An Excerpt from Jim Conrad's
NATURALIST NEWSLETTER
of
September 22, 2013
Issued from the valley of the Dry Frio River in northern Uvalde County, southwestern Texas, on the southern border of the Edwards Plateau, USA
In southwestern Texas, in September, the abundant availability of
Texas Persimmons contributes to our "September Feeling"
On last week's anniversary of the 9-11 attack on the Twin Towers, like a lot of people I remembered where I was when it happened. I was hermiting in the woods in southwestern Mississippi. In my September 16, 2001 Newsletter I wrote, "... on the morning of September 11 with all the news crushing about me I went to the work table next to the upper garden and was greeted by several flats of freshly germinated lettuce. The flats had been sowed just three days earlier and now there was a tender yellow-green carpet in the flats' moist soil. It was a joy to see, a confirmation of things fresh and hopeful."
I remember those lettuce seedlings and the comfort they gave me on that sad day.

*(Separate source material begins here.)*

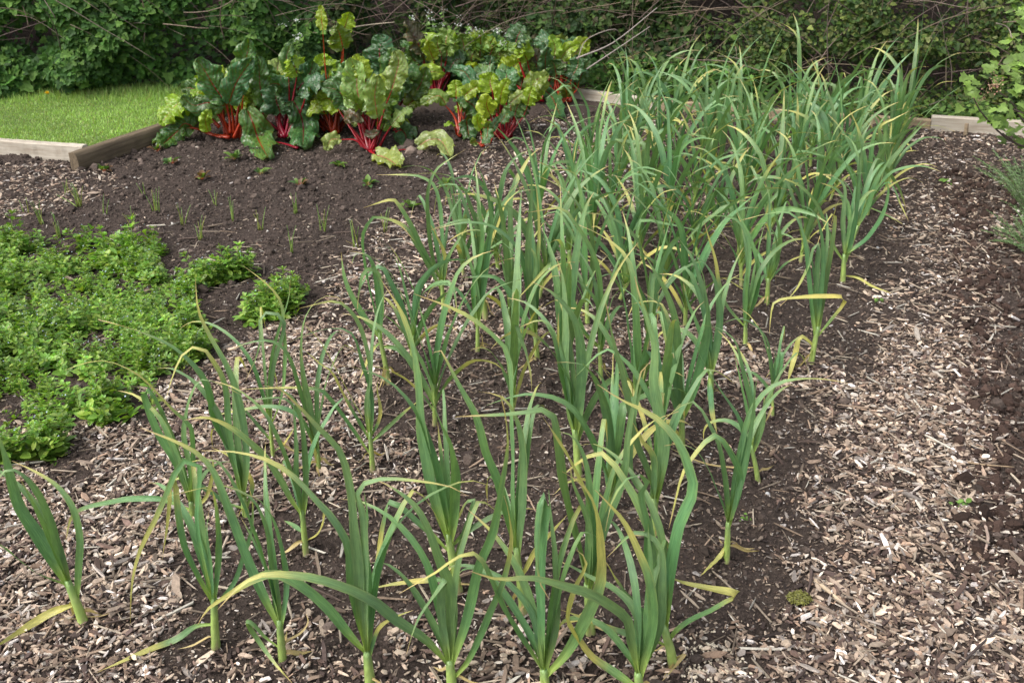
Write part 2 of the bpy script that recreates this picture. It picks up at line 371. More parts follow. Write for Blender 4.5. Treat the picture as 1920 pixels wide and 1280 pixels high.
hh=R.uniform(.009,.018,n)*(.8+.5*patch)+sstep(.25,.0,hy(x)-y)*R.uniform(0,.06,n); yaw=R.uniform(0,6.28,n); lean=R.normal(0,.45,n); w=R.uniform(.0018,.003,n)
tv=np.array([(-1,0,0),(1,0,0),(.7,0,.55),(-.7,0,.55),(0,0,1)],float)
lx=np.cos(yaw+1.57)*lean*hh; ly=np.sin(yaw+1.57)*lean*hh
V=np.zeros((n,5,3)); V[:,:,0]=x[:,None]+tv[:,0]*w[:,None]*np.cos(yaw)[:,None]+lx[:,None]*tv[:,2]**1.6; V[:,:,1]=y[:,None]+tv[:,0]*w[:,None]*np.sin(yaw)[:,None]+ly[:,None]*tv[:,2]**1.6; V[:,:,2]=.054+tv[:,2]*hh[:,None]
off=(np.arange(n)*5)[:,None]; Fa=np.array([0,1,2,3])[None]+off; Fb=np.array([3,2,4])[None]+off
cols=np.array([.27,.41,.105])*(.72+.55*patch)[:,None]*np.exp(R.normal(0,.2,n))[:,None]; yel=R.rand(n)<.12; cols[yel]=np.array([.34,.34,.13])*R.uniform(.7,1.1,yel.sum())[:,None]
go=obj('lawn_grass',make_mesh('lawn_grass',V.reshape(-1,3),[Fa,Fb],np.repeat(cols,5,0)),M['grass']); tag(go,'short mown bright green grass behind the timber edging','grass',kind='stuff')
# ============================================================ timber edging
def board(name,p0,p1,z0,z1,th,mat,label,round_end=False,cat='edging board',bow=.0):
    p0=np.array(p0,float); p1=np.array(p1,float); L=np.linalg.norm(p1-p0); d=(p1-p0)/L
    b=Bag(); r=np.random.RandomState(int(L*1000)); n=24; hgt=z1-z0; c=.006
    prof=np.array([(0,c),(c,0),(th-c,0),(th,c),(th,hgt-c),(th-c,hgt),(c,hgt),(0,hgt-c)])
    if round_end:
        a=np.linspace(-np.pi/2,np.pi/2,9); prof=np.vstack([[(th*.35-th*.0,0)],np.c_[th*.35-np.cos(a)*th*.35*1.0,hgt/2+np.sin(a)*hgt/2][1:-1],[(th*.35,hgt)],[(th,hgt)],[(th,0)]])
    k=len(prof); s=np.linspace(0,L,n); V=[]
    for i,t in enumerate(s):
        wob=r.uniform(-.0016,.0016,(k,2)); pr=prof+wob; pr[:,1]+=bow*math.sin(math.pi*t/L)
        V.append(np.stack([np.full(k,t),pr[:,0],pr[:,1]],-1))
    V=np.concatenate(V); i=np.arange(n-1)[:,None]; j=np.arange(k)[None]; jn=(j+1)%k
    Fs=np.stack([i*k+j,(i+1)*k+j,(i+1)*k+jn,i*k+jn],-1).reshape(-1,4)
    b.add(V,[Fs,np.arange(k)[None],(np.arange(k)[::-1]+(n-1)*k)[None]],(1,1,1)); o=b.build(name,mat,smooth=False)
    o.location=(p0[0],p0[1],z0); o.rotation_euler=(0,0,math.atan2(d[1],d[0])); tag(o,label,cat,'timber edging boards'); return o
board('edging_board',(-8.9,6.98),(-3.02,5.625),-.03,.092,.05,M['pale_wood'],'pale timber edging board running off towards the lawn corner')
board('edging_board',(-3.0,5.62),(-2.405,5.478),-.03,.090,.055,M['pale_wood'],'short bleached timber board between lawn and chip path, its flat top nearly white')
board('edging_board',(-2.375,5.33),(-1.56,7.25),-.04,.088,.06,M['brown_wood'],'weathered brown timber rail with a rounded end between lawn and chard bed',round_end=True)
pb=[ground_at(1040,182),ground_at(1225,207),ground_at(1500,230),ground_at(1742,246),ground_at(1985,262)]
board('edging_board',pb[0][:2],pb[1][:2],-.03,.075,.045,M['pale_wood'],'pale timber board behind the chard at the far left end of the back edging')
board('edging_board',pb[1][:2],pb[2][:2]+.0,-.03,.07,.045,M['tan_wood'],'tan timber edging board showing in gaps behind the tall garlic leaves')
board('edging_board',pb[2][:2]+.001,pb[3][:2],-.03,.07,.045,M['tan_wood'],'low tan timber board just left of the bleached back board')
d=(pb[4]-pb[3])[:2]; d/=np.linalg.norm(d)
board('edging_board',pb[3][:2]+np.array([.0,-.012]),pb[4][:2]+np.array([.0,-.012])+d*1.5,-.03,.095,.055,M['pale_wood'],'bleached timber board at the end of the right path with a small peg')
pg=ground_at(1806,254); b=Bag(); tv,tf=tube(np.array([(0,0,-.05),(0.004,0,.03),(-.002,0,.078)]),[.013,.014,.012],4); b.add(tv,tf,(1,1,1)); o=b.build('wooden_peg',M['tan_wood'],smooth=False); o.location=(pg[0],pg[1]-.02,0); tag(o,'small square wooden peg against the bleached board at the end of the path','peg')
# ============================================================ garlic
WIN={'C':(0,800,2.6656),'D':(160,480,3.2),'E':(220,780,2.56),'G':(680,700,2.2067),'J':(1000,500,2.2067),'K':(660,280,2.909),'Q':(1040,200,2.4615),'A':(280,0,4.0),'B':(680,20,4.0)}
GREEN=np.array([.118,.228,.094]); LIGHT=np.array([.215,.345,.150]); YEL=np.array([.54,.48,.15]); TAN=np.array([.52,.38,.20]); STEMC=np.array([.33,.45,.12])
def ribbon(P,w,yel,seed,n=18,base_c=GREEN,twist=1.0,fold0=.75):
    """leaf blade along P (world points), full width w metres"""
    r=np.random.RandomState(seed); S=spline(P,n); m=n+1; s=np.linspace(0,1,m); T=norm(np.gradient(S,axis=0))
    V0=norm(CAM-S)*.55+np.array([0,0,.6]); a=r.uniform(-.7,.7)*twist; bt=r.uniform(-.7,.7)*twist
    W=np.zeros((m,3))
    for i in range(m):
        ww=np.cross(T[i],V0[i]); ww=ww/max(np.linalg.norm(ww),1e-6)
        if i: 
            if np.dot(ww,W[i-1])<0: ww=-ww
            ww=.45*W[i-1]+.55*ww; ww-=T[i]*np.dot(ww,T[i]); ww/=max(np.linalg.norm(ww),1e-6)
        W[i]=ww
    Nn=np.cross(W,T); ang=a+bt*np.sin(s*2.6+r.uniform(0,6)); Wr=W*np.cos(ang)[:,None]+Nn*np.sin(ang)[:,None]; Nr=norm(np.cross(Wr,T))
    flip=np.sign(np.sum(Nr*V0,1)+1e-6); flip=flip[0:1]*0+np.sign(flip.sum()+.1); Nr=Nr*flip[:,None]
    prof=np.where(s<.14,.62+.38*sstep(0,.14,s),1.0)*np.where(s>.38,np.clip(1-((s-.38)/.62)**1.55,.0,1),1); prof=np.maximum(prof,.03)
    hw=.5*w*prof*(1+.05*np.sin(s*17+r.uniform(0,6)))
    fold=fold0*(1-sstep(0,.35,s))+.15+.12*np.sin(s*5+r.uniform(0,6))
    us=np.array([-1,-.55,0,.55,1]); hgt=np.abs(us)**1.3
    V=S[:,None]+Wr[:,None]*(us[None,:,None]*(hw*np.cos(fold))[:,None,None])+Nr[:,None]*(hgt[None,:,None]*(hw*np.sin(fold))[:,None,None])
    V=V+Nr[:,None]*(np.sin(s*23+us[None,:,None][...,0].T*0+r.uniform(0,6))[:,None,None]*.0008) if False else V
    V[:,0]+=Nr*(np.sin(s*31+r.uniform(0,6))*.05*w)[:,None]; V[:,4]+=Nr*(np.sin(s*27+r.uniform(0,6))*.05*w)[:,None]
    i=np.arange(n)[:,None]; j=np.arange(4)[None]; Fq=np.stack([i*5+j,i*5+j+1,(i+1)*5+j+1,(i+1)*5+j],-1).reshape(-1,4)
    g=base_c*r.uniform(.82,1.2)*np.array([r.uniform(.82,1.12),1,r.uniform(.85,1.12)])
    start=1-yel*1.05-.05; t=sstep(start-.12,start+.22,s)[:,None] if yel<.85 else np.full((m,1),.8)
    low=(1-sstep(0,.20,s))[:,None]
    c=g*(1-low)+STEMC*low; c=c*(1-t)+(LIGHT*(1-sstep(.3,.9,t))+YEL*sstep(.3,.9,t))*t; 
    if yel>.97: c=c*.2+TAN*.8
    lt=(sstep(.35,.75,s)*.28*(yel<.85))[:,None]; c=c*(1-lt)+LIGHT*lt
    tip=sstep(.90,.975,s)[:,None]*(yel>.05); c=c*(1-tip)+TAN*tip
    C=np.repeat(c[:,None],5,1); edge=np.abs(us)[None,:,None]**4*np.clip(yel*.8,0,.5)*sstep(.2,.8,s)[:,None,None]; C=C*(1-edge)+YEL*edge
    C[:,2]*=1.13; C[:,1]*=.95; C[:,3]*=.95
    uv=np.stack([np.tile(us*.5+.5+seed*.37,(m,1)),np.repeat((s*12)[:,None],5,1)],-1).reshape(-1,2)
    return V.reshape(-1,3),Fq,C.reshape(-1,3),uv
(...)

Also I remember the September feeling all around me -- the first loosening-up of summer's overpowering heat and humidity, leaves here and there starting to turn colors -- a sort of sad, end-of-something kind of feeling, but also a sense of new beginnings. In September, songbirds grow quiet, for now they're molting, changing their beat-up and faded summer plumage for pristine new ones as winter approaches, and maybe a long migration south. For me, then, the September feeling is rooted in those experiences.
It's interesting that I can make up the term "September feeling" and you more or less understand what I mean, even though the term isn't in any dictionary, and your own September feeling certainly is different from mine. Using an invented name, my thought-associations and feelings, in a powerful and mysterious way, are transferred with certain changes to you. When you think about it, that's almost magical.
In fact, it's been shown in memory tests that people better remember a given color if their mother language includes a word for that color. That shows that names can help us see things. It's as Nietzsche said: Most people don't really see something unless it has a name. He wrote: "Wie die Menschen gewöhnlich sind, macht ihnen erst der Name ein Ding überhaupt sichtbar."
We don't need names for everything, though. In fact, maybe with fewer names we'd have to be more intuitive and empathetic with others in order to understand what's being said with a handful of named concepts. Some names even deaden us to reality. For instance, calling something "meat" instead of part of a cow's shoulder deflects feeling we might have about causing that cow to be killed so its shoulder can be eaten.
Well, the Middle Path is right: We need names for important things like trees, yo-yos and cornbread, but maybe it's a good idea to leave more nuanced and subtle entities nameless, so our minds can effervesce our own unique concepts as occasions arise. If the world of human thought is a garden, our unique conceptions are new species in that garden, adding to the garden's diversity, stability and beauty.
Whatever the case, long live the unnamed feeling of quiet birds with winter before them, and new feathers. Long live the nameless feeling of leaves drying and yellowing on gnarly-limbed trees. And long live this very moment, no matter when it occurs, in whatever month or place, this very moment with no name.